Mais au lendemain de ces Finals, la déception est énorme et le cycle de progression du Thunder est stoppé net. Tout fraîchement nommé meilleur sixième homme de la ligue, James Harden quitte ses coéquipiers pour prendre les rênes d’une équipe des Rockets ambitieuse. Plus qu’un coéquipier modèle, Westbrook perd là un ami avec qui il avait probablement vécu les plus fortes émotions de sa carrière. Simple coïncidence ou réelle frustration, le meneur californien en profite pour retomber dans ses anciens travers et pète littéralement les plombs lors d’un match de saison régulière face à Memphis. Alors que son équipe se dirige vers un succès facile, il s’en prend verbalement à son coéquipier Thabo Sefolosha pour ne lui avoir pas permis de terminer son action. Quelques secondes plus tard, Westbrook quittera même la salle, excédé par le choix de son coach de l’envoyer sur le banc. Au delà de l’accident en lui-même, cet excès de colère est une récidive pour l’ex-Bruin. Le genre de comportement qui ne plaît pas vraiment à vos employeurs, surtout lorsqu’ils viennent de vous prolonger pour 80 millions de dollars sur 5 ans. Par ce comportement puéril, le meneur fait ainsi ressortir une facette de sa personnalité que l’on aurait préféré oublier. Toujours fragile psychologiquement, il se laisse rapidement emporter par la situation, perdant alors toute lucidité. Et c’est aussi ce côté de son jeu qui alimente régulièrement la critique. Convaincu de ses qualités physiques exceptionnelles, il en oublie trop souvent ses coéquipiers, préférant s’embarquer dans des pénétrations laborieuses face à trois adversaires ou shooter à deux mètres derrière l’arc en moins de 8 secondes. Voici des actions qui font tâche quand vous appartenez à l’un des meilleurs rosters de la ligue, doté qui plus est d’un joueur de la trempe de Kevin Durant.
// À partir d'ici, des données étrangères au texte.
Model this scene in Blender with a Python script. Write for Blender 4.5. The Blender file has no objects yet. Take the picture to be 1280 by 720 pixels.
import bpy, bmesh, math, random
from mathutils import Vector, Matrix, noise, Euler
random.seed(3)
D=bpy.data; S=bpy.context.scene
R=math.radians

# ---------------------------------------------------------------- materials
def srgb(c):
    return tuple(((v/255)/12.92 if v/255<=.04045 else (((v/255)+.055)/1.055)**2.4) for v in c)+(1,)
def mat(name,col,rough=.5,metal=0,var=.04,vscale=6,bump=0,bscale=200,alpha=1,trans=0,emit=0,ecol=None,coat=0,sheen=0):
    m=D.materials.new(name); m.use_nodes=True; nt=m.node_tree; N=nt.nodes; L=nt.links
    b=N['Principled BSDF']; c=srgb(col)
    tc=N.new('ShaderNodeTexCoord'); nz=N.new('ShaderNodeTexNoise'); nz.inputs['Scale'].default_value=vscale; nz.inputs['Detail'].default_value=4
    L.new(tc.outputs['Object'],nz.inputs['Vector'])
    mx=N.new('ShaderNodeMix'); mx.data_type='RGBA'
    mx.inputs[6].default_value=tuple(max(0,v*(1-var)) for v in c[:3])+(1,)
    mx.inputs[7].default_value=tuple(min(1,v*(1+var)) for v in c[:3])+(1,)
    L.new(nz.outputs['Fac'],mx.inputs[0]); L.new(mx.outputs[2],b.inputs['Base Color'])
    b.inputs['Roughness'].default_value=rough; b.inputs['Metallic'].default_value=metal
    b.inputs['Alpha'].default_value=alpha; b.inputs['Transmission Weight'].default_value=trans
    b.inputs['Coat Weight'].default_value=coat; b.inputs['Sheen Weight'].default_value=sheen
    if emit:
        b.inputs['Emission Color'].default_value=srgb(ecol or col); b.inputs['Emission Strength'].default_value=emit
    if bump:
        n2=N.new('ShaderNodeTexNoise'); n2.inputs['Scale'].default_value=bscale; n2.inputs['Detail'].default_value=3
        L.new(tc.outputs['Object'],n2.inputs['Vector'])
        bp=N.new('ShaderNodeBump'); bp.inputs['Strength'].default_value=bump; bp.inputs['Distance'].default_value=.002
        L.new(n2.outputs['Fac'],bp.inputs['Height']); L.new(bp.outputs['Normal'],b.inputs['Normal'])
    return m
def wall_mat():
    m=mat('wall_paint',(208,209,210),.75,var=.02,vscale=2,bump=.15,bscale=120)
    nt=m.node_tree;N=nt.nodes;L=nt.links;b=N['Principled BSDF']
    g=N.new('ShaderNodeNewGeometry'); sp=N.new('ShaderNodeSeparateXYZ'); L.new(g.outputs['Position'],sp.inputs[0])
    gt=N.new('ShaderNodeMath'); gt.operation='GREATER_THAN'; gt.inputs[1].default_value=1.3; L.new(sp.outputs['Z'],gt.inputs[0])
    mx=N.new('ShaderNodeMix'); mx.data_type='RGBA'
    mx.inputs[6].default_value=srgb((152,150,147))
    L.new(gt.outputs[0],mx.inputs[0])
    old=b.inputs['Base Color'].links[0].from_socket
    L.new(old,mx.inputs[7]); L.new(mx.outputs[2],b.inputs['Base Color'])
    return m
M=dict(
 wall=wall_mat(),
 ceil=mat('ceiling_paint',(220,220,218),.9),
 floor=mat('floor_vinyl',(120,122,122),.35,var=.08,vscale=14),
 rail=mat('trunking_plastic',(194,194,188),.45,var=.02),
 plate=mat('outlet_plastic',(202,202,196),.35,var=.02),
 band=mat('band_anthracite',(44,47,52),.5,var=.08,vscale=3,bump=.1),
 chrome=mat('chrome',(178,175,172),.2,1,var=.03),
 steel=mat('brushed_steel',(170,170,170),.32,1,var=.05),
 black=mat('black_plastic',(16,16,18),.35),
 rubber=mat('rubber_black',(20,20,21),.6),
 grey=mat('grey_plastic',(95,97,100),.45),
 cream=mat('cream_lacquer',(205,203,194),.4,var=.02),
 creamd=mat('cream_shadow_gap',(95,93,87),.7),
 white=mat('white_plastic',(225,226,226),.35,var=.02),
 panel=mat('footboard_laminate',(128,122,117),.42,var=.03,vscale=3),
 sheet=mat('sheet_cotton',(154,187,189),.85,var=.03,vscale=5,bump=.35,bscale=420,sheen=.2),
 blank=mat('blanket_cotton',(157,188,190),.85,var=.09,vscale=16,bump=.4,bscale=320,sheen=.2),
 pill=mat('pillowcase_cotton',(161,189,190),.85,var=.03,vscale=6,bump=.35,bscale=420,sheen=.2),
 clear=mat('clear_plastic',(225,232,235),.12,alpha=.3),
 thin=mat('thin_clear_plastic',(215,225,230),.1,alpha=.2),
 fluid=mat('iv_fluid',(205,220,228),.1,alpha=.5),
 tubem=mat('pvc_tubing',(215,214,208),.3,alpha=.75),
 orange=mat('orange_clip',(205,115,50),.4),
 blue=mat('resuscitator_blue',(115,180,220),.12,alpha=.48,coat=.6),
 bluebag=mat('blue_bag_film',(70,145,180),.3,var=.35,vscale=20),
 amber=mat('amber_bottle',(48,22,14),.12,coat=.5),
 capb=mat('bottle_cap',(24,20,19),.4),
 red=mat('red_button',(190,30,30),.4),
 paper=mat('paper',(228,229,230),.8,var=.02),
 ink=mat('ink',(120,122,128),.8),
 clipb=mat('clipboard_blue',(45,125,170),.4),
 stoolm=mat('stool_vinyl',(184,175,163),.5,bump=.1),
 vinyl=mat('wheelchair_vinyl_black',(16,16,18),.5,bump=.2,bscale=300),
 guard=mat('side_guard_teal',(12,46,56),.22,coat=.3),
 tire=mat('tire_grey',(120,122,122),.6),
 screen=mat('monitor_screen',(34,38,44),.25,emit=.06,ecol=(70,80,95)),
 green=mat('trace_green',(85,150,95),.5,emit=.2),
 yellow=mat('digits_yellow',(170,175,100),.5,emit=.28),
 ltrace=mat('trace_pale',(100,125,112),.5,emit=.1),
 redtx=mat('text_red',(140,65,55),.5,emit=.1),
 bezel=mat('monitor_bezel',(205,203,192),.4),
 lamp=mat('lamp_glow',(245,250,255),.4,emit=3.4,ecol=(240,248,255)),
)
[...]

Alors aujourd’hui que faire ? De retour de blessure dans quatre à six semaines, il devrait être remplacé par Reggie Jackson le temps de son indisponibilité. Ensuite, il retrouvera certainement une place de titulaire au Thunder sans réellement pouvoir espérer un jour devenir le Franchise Player dont il a toujours tant rêvé. Alors quoi ? Faire ses valises dès l’été prochain pour devenir la superstar d’un cancre de la Ligue comme a pu le faire Deron Williams aux Nets il y a de cela quelques années, attendre le départ de KD déjà anticipé par de nombreux médias depuis l’annonce de son association avec Jay-Z, ou se satisfaire de la chance qui lui est donnée d’évoluer au sein de l’un des quatre favoris déclarés à l’Ouest ? Si Kevin Durant s’avisait de rester dans l’Oklahoma, il n’y aurait certainement pas plus belle histoire que celle de ces deux jeunots, partis au combat à l’aube de l’histoire de leur franchise et revenus triomphant des places fortes de la NBA à force de travail et d’abnégation. Si tu nous entends Russell, réfléchis à deux fois avant de signer la fin de ta carrière post-season en rejoignant des franchises telles que Toronto ou Milwaukee. Tu vaux sûrement mieux que ça.

Pour sûr, le destin de Westbrook lui appartient. Mais la fidélité est une qualité qui se fait de plus en plus précieuse chez les sportifs professionnels et qui peut parfois ouvrir aussi grandes les portes de la légende. Car quoi de plus beau que la loyauté envers sa première franchise, celle qui vous a fait grandir et élevé au rang de star ? Pour notre part, on persiste à croire que le Thunder est sur la bonne voix et que l’apport d’un cadre tel que Derek Fisher autour de la doublette infernale KD-RW et de joueurs de mission comme Thabo Sefolosha ou Serge Ibaka reste l’équation parfaite pour mettre un terme un règne du Heat. Allez Russell, prends donc un peu de cette potion magique couramment appelée maturité ou sagesse. Et si tu ne le fais pas pour nous, fait le pour Khelcey.